16/01/2007

Cai o veu

Joséphine era uma jovem oriunda de uma família remediada, que tentava construir a sua vida com o seu noivo de longa data, na sua franco-provença natal. Jean-paul, o noivo, era um rapaz lutador e ambicioso, fluente em abissíntio, a língua mais falada no novo continente da trans-abissíntia. Esta era agora a região mais rica de todo o planeta, para onde convergiam os principais fluxos de migração mundiais, pois os índices de crescimento económico da nova terra eram por demais atractivos, o nível de vida era incomparável, o poder de compra inigualável, a oferta de emprego generosa e irresistível. Na cabeça dos dois jovens provençais, a trans-abissíntia era a promessa terrena de futuro, de dias melhores, e empenharam-se como puderam para alcançar o precioso visto e passaporte obrigatórios para cumprirem o seu sonho.

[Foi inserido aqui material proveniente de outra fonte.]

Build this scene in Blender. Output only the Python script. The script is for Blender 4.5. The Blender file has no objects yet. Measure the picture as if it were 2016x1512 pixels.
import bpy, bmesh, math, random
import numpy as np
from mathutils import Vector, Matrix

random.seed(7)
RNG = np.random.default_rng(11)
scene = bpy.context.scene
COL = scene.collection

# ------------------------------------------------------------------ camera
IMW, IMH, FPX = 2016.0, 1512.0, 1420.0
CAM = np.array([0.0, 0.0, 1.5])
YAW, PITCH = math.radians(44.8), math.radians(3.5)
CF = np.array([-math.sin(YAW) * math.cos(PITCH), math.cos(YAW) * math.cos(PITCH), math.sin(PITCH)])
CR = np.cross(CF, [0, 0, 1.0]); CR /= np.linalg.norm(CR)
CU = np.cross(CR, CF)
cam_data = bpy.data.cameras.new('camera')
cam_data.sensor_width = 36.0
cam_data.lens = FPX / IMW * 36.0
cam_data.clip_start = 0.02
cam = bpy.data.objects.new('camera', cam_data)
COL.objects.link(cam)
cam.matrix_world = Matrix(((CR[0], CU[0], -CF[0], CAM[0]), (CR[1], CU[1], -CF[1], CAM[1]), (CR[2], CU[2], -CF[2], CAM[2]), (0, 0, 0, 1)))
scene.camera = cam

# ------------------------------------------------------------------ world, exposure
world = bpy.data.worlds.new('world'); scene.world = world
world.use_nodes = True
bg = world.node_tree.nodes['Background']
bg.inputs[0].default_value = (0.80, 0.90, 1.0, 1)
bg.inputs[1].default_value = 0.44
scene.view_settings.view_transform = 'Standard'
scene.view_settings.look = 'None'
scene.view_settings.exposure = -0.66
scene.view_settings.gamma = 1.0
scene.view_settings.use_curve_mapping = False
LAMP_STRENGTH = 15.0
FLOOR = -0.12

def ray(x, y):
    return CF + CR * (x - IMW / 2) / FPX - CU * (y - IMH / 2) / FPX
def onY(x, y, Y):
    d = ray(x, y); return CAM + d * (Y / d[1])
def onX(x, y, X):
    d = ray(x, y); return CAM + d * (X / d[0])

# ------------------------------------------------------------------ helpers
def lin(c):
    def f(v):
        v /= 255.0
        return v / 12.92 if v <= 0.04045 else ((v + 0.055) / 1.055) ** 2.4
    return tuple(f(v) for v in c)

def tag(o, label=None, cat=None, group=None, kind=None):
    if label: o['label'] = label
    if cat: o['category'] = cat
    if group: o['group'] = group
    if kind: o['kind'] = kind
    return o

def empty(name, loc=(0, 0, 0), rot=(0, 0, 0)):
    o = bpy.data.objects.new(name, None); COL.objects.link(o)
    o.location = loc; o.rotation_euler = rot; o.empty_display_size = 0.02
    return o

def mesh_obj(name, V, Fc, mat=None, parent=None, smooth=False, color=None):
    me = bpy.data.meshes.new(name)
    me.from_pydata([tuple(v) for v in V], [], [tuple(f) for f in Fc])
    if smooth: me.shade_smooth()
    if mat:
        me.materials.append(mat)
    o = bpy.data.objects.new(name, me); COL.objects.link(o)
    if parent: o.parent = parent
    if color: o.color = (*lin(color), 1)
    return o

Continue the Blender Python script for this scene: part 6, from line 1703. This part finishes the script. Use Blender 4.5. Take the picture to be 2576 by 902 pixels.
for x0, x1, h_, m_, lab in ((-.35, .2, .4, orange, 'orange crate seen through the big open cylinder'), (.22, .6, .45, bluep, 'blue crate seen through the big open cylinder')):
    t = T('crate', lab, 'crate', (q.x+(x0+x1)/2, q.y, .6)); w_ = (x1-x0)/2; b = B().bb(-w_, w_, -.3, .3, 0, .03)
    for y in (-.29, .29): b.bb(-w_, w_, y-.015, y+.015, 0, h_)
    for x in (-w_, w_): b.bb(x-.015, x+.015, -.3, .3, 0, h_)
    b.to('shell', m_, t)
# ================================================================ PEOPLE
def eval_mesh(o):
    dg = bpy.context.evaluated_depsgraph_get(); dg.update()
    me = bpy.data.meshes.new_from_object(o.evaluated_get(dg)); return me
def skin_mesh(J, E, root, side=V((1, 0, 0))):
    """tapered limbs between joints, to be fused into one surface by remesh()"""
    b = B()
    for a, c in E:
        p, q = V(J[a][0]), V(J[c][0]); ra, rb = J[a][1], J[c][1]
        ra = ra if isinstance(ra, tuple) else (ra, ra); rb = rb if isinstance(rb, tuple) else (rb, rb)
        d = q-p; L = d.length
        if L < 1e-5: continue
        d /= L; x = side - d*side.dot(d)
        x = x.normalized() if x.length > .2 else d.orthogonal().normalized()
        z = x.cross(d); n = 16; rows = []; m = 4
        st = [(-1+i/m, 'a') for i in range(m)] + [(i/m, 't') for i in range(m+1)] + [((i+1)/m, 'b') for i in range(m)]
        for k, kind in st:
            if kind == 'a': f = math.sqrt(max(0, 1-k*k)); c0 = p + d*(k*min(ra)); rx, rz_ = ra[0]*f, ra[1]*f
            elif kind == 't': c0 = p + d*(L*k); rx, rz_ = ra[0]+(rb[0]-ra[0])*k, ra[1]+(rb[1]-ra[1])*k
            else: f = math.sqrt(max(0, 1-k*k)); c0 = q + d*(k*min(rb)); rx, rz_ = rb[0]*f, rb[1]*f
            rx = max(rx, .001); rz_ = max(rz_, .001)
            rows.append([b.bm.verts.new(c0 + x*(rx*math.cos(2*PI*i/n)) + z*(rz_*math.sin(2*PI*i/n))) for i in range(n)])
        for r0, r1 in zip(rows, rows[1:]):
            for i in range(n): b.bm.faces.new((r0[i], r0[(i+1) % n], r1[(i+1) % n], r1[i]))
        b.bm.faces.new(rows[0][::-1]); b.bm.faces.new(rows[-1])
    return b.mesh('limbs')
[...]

Mas, ao chegarem à trans-abissíntia, descobriram o preço a pagar pela abundância e fartura da nova terra: o preço da integração. De facto, os trans-abissíntios insistiam no direito de exigir tal preço aos cidadãos estrangeiros, para que os seus costumes e modos de vida fossem preservados, e todos os ideais por que tinham lutado e sofrido fossem sempre respeitados, assimilados e, acima de tudo, reconhecidos como produto de uma civilização intelectualmente superior, capaz de distinguir o rumo certo da história com uma clarividência algo divina e inquestionável, como qualquer outro povo habitante da terra instintivamente perceberia. Bom, tudo estava bem, não fosse o facto de joséphine ser uma jovem ocidental de costumes tradicionais, para quem o hábito trans-abissíntio de andar de tronco nu causava algum desconforto. Não tinha nada a dizer em relação ao facto de as mulheres trans-abissíntias o fazerem descontraidamente, ela já sabia que este era o costume vigente da nova terra, mesmo antes de lá chegar. Só não encarava bem quando faziam observações à indumentária que insistia em usar, que continuava fielmente franco-provençal, revelando sempre a sua origem ocidental. Na minha terra, tentava argumentar sempre que lhe sugeriam para tirar a blusa ou a t-shirt, perderia imediatamente o emprego por andar destapada e os senhores ainda apanhariam com um processo por assédio, ou apanharia eu, por atentado ao pudor.